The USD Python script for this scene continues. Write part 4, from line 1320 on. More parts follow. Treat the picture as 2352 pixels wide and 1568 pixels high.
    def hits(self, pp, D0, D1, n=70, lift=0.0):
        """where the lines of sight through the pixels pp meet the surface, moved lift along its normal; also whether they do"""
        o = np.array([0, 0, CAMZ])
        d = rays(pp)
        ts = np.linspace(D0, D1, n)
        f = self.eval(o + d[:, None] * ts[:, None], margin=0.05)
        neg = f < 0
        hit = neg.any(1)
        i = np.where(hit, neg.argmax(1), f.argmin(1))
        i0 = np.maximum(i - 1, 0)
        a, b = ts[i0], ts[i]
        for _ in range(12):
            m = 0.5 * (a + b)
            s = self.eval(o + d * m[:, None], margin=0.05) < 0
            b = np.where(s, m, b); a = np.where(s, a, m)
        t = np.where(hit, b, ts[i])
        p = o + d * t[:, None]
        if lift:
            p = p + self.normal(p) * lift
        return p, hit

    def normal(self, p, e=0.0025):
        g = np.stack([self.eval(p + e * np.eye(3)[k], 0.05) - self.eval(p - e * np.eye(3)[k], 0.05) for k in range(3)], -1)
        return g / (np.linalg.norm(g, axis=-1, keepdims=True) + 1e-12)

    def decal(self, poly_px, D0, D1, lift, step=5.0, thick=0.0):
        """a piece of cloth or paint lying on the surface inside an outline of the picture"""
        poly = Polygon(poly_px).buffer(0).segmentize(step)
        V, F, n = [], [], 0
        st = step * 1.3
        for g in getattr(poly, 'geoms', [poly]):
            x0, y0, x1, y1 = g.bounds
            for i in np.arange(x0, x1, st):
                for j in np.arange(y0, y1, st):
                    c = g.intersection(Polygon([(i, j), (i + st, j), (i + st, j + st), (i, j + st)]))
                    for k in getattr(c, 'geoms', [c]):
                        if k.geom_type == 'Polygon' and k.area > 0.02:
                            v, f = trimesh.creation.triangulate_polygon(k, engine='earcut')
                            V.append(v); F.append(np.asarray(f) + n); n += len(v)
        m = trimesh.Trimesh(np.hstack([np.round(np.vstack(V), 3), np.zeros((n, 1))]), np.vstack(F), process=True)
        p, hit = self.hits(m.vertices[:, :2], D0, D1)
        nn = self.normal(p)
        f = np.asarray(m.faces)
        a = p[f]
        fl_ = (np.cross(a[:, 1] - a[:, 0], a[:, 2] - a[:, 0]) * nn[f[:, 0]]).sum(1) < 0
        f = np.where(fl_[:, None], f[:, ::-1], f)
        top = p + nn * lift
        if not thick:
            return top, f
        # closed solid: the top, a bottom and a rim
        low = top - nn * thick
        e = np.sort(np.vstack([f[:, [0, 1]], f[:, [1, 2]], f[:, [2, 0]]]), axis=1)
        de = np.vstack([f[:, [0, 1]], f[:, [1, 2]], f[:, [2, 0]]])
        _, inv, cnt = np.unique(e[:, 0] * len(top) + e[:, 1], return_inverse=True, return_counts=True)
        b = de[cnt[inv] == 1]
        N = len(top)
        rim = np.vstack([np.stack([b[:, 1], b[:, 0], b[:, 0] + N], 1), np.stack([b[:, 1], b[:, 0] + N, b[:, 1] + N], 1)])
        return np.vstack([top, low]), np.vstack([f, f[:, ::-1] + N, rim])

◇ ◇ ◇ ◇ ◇

▶ EXERCISE TASK
Repeat the listing exactly, from its first line to its last.

▶ RESULT
The USD Python script for this scene continues. Write part 4, from line 1320 on. More parts follow. Treat the picture as 2352 pixels wide and 1568 pixels high.
    def hits(self, pp, D0, D1, n=70, lift=0.0):
        """where the lines of sight through the pixels pp meet the surface, moved lift along its normal; also whether they do"""
        o = np.array([0, 0, CAMZ])
        d = rays(pp)
        ts = np.linspace(D0, D1, n)
        f = self.eval(o + d[:, None] * ts[:, None], margin=0.05)
        neg = f < 0
        hit = neg.any(1)
        i = np.where(hit, neg.argmax(1), f.argmin(1))
        i0 = np.maximum(i - 1, 0)
        a, b = ts[i0], ts[i]
        for _ in range(12):
            m = 0.5 * (a + b)
            s = self.eval(o + d * m[:, None], margin=0.05) < 0
            b = np.where(s, m, b); a = np.where(s, a, m)
        t = np.where(hit, b, ts[i])
        p = o + d * t[:, None]
        if lift:
            p = p + self.normal(p) * lift
        return p, hit

    def normal(self, p, e=0.0025):
        g = np.stack([self.eval(p + e * np.eye(3)[k], 0.05) - self.eval(p - e * np.eye(3)[k], 0.05) for k in range(3)], -1)
        return g / (np.linalg.norm(g, axis=-1, keepdims=True) + 1e-12)

    def decal(self, poly_px, D0, D1, lift, step=5.0, thick=0.0):
        """a piece of cloth or paint lying on the surface inside an outline of the picture"""
        poly = Polygon(poly_px).buffer(0).segmentize(step)
        V, F, n = [], [], 0
        st = step * 1.3
        for g in getattr(poly, 'geoms', [poly]):
            x0, y0, x1, y1 = g.bounds
            for i in np.arange(x0, x1, st):
                for j in np.arange(y0, y1, st):
                    c = g.intersection(Polygon([(i, j), (i + st, j), (i + st, j + st), (i, j + st)]))
                    for k in getattr(c, 'geoms', [c]):
                        if k.geom_type == 'Polygon' and k.area > 0.02:
                            v, f = trimesh.creation.triangulate_polygon(k, engine='earcut')
                            V.append(v); F.append(np.asarray(f) + n); n += len(v)
        m = trimesh.Trimesh(np.hstack([np.round(np.vstack(V), 3), np.zeros((n, 1))]), np.vstack(F), process=True)
        p, hit = self.hits(m.vertices[:, :2], D0, D1)
        nn = self.normal(p)
        f = np.asarray(m.faces)
        a = p[f]
        fl_ = (np.cross(a[:, 1] - a[:, 0], a[:, 2] - a[:, 0]) * nn[f[:, 0]]).sum(1) < 0
        f = np.where(fl_[:, None], f[:, ::-1], f)
        top = p + nn * lift
        if not thick:
            return top, f
        # closed solid: the top, a bottom and a rim
        low = top - nn * thick
        e = np.sort(np.vstack([f[:, [0, 1]], f[:, [1, 2]], f[:, [2, 0]]]), axis=1)
        de = np.vstack([f[:, [0, 1]], f[:, [1, 2]], f[:, [2, 0]]])
        _, inv, cnt = np.unique(e[:, 0] * len(top) + e[:, 1], return_inverse=True, return_counts=True)
        b = de[cnt[inv] == 1]
        N = len(top)
        rim = np.vstack([np.stack([b[:, 1], b[:, 0], b[:, 0] + N], 1), np.stack([b[:, 1], b[:, 0] + N, b[:, 1] + N], 1)])
        return np.vstack([top, low]), np.vstack([f, f[:, ::-1] + N, rim])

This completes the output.